Exercise goal ->
Go from the first line to the line with "C = bpy.context.scene.collection" and return those lines verbatim, ends included.

....

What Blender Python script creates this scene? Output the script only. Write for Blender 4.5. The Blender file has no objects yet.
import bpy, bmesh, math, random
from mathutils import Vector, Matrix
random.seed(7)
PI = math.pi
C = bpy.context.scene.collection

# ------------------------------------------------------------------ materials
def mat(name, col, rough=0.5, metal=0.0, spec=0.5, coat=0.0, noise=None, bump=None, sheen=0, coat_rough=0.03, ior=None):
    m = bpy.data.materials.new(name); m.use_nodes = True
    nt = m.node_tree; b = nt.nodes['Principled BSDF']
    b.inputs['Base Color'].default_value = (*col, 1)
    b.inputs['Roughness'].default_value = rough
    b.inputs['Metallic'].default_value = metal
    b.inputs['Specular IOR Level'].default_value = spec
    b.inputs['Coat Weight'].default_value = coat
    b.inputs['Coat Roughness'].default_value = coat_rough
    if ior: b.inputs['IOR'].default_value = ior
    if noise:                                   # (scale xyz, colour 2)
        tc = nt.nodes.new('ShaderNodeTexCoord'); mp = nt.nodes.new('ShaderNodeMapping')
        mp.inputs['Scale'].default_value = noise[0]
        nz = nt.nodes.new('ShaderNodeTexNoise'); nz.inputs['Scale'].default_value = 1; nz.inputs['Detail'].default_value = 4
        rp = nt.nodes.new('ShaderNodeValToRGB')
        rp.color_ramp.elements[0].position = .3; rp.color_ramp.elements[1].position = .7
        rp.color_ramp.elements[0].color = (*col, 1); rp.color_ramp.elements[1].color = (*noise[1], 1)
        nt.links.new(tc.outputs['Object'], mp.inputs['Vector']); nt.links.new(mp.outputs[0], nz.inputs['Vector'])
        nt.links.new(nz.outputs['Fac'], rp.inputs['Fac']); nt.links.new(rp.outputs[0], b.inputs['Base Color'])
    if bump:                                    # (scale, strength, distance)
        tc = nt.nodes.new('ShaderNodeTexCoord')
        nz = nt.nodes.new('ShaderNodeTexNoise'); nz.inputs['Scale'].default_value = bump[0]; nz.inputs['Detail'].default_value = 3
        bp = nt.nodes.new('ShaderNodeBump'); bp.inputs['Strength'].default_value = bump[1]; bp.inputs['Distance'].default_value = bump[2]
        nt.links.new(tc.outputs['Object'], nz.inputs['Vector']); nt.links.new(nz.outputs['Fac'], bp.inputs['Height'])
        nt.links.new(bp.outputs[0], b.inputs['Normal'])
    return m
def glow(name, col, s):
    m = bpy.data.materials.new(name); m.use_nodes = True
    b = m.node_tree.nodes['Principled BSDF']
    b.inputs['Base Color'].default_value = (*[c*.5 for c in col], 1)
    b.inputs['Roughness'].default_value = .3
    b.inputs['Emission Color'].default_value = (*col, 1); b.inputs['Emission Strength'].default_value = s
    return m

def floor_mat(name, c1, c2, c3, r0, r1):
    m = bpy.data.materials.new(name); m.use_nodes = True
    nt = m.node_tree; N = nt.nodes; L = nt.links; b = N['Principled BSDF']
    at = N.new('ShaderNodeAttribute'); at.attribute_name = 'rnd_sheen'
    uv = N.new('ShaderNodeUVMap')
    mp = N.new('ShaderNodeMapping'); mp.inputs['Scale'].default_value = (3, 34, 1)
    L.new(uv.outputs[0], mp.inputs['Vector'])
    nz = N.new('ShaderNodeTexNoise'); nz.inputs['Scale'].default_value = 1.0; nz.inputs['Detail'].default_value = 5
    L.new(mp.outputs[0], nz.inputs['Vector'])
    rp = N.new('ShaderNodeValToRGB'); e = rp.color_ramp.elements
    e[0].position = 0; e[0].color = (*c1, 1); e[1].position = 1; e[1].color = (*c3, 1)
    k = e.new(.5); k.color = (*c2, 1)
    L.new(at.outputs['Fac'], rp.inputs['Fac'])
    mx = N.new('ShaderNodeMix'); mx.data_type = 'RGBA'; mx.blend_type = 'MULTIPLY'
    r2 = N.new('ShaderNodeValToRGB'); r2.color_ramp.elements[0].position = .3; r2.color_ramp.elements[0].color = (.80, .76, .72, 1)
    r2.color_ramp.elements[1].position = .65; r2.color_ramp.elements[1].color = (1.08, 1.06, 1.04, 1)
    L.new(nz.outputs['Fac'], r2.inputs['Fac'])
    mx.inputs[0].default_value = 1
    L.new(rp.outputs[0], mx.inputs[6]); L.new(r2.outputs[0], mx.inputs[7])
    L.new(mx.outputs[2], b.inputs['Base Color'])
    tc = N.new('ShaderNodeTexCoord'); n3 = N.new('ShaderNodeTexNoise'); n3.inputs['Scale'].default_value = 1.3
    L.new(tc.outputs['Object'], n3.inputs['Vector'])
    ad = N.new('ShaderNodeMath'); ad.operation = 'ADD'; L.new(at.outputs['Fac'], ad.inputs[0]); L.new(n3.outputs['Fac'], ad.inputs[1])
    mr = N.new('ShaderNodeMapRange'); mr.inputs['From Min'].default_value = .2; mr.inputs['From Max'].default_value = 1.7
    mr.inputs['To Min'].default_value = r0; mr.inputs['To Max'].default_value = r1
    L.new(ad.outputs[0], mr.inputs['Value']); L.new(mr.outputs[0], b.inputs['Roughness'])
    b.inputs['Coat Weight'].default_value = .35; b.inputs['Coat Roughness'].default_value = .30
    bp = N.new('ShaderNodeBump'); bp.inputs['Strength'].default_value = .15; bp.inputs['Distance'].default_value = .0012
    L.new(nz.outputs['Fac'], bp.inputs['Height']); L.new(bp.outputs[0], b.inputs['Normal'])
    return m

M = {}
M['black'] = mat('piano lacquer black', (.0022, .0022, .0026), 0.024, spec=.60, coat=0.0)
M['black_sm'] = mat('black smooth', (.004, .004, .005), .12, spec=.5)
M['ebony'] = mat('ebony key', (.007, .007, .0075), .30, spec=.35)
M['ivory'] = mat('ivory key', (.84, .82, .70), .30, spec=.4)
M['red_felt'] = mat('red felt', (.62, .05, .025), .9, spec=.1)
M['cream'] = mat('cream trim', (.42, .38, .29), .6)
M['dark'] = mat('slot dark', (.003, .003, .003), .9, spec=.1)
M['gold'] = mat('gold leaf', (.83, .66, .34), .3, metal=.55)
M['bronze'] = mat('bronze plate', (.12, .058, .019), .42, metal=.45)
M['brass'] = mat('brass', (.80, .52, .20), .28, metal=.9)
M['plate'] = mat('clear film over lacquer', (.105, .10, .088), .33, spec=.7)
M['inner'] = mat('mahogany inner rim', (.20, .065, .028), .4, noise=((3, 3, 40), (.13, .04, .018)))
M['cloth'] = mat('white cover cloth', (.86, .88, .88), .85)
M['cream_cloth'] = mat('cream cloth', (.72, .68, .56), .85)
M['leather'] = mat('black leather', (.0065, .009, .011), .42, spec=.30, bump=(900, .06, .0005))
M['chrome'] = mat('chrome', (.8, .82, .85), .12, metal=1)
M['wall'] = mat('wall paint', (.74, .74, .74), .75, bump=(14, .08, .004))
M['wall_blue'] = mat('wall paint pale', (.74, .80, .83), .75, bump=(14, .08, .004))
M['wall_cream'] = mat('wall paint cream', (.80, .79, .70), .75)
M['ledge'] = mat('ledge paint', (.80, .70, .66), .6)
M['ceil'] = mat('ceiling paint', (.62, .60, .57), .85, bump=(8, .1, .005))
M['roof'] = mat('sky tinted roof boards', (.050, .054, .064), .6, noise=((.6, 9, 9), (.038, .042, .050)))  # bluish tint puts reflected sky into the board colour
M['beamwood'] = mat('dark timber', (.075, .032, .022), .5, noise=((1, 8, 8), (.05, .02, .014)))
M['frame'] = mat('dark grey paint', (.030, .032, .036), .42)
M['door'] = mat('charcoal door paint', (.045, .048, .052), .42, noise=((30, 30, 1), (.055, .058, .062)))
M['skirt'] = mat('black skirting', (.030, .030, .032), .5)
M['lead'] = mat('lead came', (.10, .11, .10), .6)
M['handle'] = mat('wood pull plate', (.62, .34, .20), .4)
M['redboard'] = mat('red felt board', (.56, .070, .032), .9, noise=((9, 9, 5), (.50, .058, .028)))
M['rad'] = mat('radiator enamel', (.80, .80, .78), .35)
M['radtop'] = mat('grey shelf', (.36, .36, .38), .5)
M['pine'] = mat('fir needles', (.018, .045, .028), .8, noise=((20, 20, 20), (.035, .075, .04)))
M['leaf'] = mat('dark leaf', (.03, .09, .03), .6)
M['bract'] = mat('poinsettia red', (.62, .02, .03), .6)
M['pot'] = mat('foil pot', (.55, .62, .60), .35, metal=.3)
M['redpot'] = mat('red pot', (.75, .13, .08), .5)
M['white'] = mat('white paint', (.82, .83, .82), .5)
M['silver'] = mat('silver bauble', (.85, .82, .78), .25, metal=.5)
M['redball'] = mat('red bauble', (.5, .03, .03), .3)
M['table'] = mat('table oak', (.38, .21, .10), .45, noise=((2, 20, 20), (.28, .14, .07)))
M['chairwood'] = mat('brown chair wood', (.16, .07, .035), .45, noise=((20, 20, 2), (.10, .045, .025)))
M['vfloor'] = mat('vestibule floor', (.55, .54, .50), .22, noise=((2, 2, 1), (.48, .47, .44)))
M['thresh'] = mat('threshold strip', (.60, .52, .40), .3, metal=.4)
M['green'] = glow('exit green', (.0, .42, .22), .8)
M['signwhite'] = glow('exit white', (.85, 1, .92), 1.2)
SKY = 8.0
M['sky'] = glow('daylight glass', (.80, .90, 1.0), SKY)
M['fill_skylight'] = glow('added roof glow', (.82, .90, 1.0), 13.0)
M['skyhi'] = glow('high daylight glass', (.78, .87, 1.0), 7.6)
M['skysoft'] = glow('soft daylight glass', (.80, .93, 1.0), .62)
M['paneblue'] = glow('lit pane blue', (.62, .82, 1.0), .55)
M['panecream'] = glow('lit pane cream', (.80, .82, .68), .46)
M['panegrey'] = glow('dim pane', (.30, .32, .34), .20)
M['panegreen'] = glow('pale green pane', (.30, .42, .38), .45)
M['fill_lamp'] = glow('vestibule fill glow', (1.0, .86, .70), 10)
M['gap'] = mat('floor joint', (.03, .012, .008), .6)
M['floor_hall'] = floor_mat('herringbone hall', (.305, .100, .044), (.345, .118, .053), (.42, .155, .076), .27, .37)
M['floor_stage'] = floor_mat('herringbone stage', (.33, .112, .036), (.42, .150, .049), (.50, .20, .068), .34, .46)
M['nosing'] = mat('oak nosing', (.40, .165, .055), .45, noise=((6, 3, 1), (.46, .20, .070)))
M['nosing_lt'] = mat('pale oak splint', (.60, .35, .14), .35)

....

Solution to this task ->
What Blender Python script creates this scene? Output the script only. Write for Blender 4.5. The Blender file has no objects yet.
import bpy, bmesh, math, random
from mathutils import Vector, Matrix
random.seed(7)
PI = math.pi
C = bpy.context.scene.collection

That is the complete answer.